Inequality between two random walks if comparison of moment of step is known

Question

Let $B_i =\pm 1$ be i.i.d. Bernoulli r.v. with probability $1/2$ each. Let $X_i \geq 0$ be i.i.d. r.v.'s, and independent to $B_i$'s. Let $Y_i \geq 0$ be i.i.d. r.v.'s, and independent to $B_i$'s. Suppose, for $q=1,2,3,\dotsc$, $$\mathbb{E} (X_i^q) \leq \mathbb{E} (Y_i^q) <\infty$$ Define $$\tilde{X}_N :=\sum_{i=1}^N X_i B_i$$ $$\tilde{Y}_N :=\sum_{i=1}^N Y_i B_i$$ Prove or disprove: for $q=1,2,3,\dotsc$, $$\mathbb{E} (|\tilde{X}_N|^q) \leq \mathbb{E} (|\tilde{Y}_N|^q)?$$ Instinct: It seems very plausible to be true.
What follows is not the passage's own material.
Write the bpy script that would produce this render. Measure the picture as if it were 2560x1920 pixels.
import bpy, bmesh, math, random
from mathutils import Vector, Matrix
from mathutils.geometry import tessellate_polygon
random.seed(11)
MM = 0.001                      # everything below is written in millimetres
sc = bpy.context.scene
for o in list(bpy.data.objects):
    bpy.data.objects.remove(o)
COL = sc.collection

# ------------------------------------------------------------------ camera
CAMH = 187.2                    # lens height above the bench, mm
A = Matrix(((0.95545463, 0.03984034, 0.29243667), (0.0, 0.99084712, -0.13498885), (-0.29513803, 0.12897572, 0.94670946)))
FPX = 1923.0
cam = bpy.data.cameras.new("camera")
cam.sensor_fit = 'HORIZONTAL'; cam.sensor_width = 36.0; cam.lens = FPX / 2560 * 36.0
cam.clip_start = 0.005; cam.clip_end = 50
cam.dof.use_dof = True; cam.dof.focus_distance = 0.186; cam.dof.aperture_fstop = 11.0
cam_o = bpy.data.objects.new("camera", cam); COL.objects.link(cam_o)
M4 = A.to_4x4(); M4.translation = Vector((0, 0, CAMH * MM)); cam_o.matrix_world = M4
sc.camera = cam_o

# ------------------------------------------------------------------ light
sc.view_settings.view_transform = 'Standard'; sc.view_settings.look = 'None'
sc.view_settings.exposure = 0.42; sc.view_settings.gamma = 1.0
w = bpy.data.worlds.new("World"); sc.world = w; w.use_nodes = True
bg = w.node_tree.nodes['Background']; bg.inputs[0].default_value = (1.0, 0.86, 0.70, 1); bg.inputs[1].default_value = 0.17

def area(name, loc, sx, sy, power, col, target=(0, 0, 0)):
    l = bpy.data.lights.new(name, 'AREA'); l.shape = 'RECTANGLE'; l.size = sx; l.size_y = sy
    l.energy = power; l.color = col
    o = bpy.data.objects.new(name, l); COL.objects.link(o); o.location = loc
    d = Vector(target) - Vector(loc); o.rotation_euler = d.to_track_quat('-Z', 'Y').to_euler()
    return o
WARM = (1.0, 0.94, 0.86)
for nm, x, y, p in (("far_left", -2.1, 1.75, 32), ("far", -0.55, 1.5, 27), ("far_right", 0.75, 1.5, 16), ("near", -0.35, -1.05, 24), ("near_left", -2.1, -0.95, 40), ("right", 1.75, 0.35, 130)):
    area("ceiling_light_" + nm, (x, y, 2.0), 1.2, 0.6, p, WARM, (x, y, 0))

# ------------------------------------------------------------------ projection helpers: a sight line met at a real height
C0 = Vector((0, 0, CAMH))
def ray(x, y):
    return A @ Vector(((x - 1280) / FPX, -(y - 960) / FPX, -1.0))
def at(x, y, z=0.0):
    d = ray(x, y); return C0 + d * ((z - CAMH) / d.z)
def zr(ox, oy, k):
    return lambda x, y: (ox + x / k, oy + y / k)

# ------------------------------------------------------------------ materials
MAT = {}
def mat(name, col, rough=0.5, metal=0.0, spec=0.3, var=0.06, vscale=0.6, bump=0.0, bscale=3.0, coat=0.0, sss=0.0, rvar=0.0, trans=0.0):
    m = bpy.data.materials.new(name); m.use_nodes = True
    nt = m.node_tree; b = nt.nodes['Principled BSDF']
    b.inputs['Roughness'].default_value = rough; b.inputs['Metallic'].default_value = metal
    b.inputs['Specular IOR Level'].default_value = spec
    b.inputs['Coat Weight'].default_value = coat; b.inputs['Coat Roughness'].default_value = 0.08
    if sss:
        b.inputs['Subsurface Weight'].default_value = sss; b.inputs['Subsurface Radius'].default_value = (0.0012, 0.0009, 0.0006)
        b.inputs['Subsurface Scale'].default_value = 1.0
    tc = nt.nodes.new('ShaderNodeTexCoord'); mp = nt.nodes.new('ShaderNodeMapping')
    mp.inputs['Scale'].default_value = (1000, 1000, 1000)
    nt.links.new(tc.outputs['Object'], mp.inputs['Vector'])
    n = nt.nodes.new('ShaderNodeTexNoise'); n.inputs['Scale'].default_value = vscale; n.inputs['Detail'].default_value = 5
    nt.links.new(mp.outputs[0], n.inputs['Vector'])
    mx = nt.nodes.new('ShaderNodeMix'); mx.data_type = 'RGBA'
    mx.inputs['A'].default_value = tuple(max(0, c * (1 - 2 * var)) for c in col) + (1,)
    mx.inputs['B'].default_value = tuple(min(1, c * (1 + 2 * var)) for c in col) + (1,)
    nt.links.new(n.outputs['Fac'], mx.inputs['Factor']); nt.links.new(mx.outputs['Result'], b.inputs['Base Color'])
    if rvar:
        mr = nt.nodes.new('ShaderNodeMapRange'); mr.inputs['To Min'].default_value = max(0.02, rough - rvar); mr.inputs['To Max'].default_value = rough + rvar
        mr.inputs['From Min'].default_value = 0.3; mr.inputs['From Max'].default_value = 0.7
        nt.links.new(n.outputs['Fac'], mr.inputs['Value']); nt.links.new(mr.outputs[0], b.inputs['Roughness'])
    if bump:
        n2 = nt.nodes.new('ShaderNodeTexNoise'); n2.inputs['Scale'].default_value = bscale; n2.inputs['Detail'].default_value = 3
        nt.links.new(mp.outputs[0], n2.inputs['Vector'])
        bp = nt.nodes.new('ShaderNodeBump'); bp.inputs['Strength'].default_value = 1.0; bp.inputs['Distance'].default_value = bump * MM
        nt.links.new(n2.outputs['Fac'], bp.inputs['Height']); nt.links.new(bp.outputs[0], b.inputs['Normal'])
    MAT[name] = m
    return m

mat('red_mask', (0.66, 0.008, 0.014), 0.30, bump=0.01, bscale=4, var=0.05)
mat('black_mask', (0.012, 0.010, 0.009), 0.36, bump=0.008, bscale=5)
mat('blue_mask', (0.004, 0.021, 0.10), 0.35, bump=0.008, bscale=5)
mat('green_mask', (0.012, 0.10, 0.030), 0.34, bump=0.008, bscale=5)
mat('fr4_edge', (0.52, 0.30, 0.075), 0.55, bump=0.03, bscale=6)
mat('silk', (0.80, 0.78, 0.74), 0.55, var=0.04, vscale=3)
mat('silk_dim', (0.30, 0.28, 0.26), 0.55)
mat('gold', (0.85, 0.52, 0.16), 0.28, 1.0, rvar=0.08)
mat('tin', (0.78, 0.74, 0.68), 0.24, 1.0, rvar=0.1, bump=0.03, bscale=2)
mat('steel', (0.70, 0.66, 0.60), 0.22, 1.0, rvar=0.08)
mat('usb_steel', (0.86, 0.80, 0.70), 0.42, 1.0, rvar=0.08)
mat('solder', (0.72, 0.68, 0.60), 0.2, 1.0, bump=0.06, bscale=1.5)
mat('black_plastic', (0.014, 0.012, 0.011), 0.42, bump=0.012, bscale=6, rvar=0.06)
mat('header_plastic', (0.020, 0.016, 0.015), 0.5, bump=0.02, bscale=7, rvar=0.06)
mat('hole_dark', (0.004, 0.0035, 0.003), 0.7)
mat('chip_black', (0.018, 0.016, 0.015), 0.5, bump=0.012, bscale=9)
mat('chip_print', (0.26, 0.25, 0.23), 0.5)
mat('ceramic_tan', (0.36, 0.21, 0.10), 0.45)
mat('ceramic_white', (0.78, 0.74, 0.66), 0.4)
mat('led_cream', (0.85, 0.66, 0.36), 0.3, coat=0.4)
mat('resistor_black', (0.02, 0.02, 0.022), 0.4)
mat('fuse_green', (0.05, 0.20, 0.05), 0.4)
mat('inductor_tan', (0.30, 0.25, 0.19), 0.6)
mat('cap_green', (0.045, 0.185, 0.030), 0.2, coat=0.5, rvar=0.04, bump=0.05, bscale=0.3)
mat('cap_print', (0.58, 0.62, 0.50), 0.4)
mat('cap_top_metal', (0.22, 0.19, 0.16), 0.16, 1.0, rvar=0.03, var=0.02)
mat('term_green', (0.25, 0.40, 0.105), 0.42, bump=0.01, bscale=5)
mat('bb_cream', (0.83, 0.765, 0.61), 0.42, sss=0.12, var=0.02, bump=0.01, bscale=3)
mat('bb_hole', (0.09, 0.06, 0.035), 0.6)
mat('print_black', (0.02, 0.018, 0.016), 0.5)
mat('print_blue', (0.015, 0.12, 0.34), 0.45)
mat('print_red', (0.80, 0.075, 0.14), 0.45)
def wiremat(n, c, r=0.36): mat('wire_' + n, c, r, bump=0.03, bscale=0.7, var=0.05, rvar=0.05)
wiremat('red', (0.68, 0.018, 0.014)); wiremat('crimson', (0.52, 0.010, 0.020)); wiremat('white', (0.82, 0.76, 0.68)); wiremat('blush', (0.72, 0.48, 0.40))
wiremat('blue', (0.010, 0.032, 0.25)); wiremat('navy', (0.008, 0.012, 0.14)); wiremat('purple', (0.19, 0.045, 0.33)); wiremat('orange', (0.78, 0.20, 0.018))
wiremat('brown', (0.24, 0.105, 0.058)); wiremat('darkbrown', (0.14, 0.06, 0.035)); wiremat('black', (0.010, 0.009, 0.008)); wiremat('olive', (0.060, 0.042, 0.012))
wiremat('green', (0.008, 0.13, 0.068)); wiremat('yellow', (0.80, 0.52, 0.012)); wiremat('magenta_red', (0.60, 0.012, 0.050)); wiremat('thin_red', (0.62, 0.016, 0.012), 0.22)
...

Since each step is symmetric, the larger the step is, the larger the total distance is, and $x^q$ (which is convex) seems even to make the difference larger. However, I do not know how to break the absolute value of $|\tilde{X}_N|^q$. We can't use Jensen inequality "on both sides" (which does not make sense).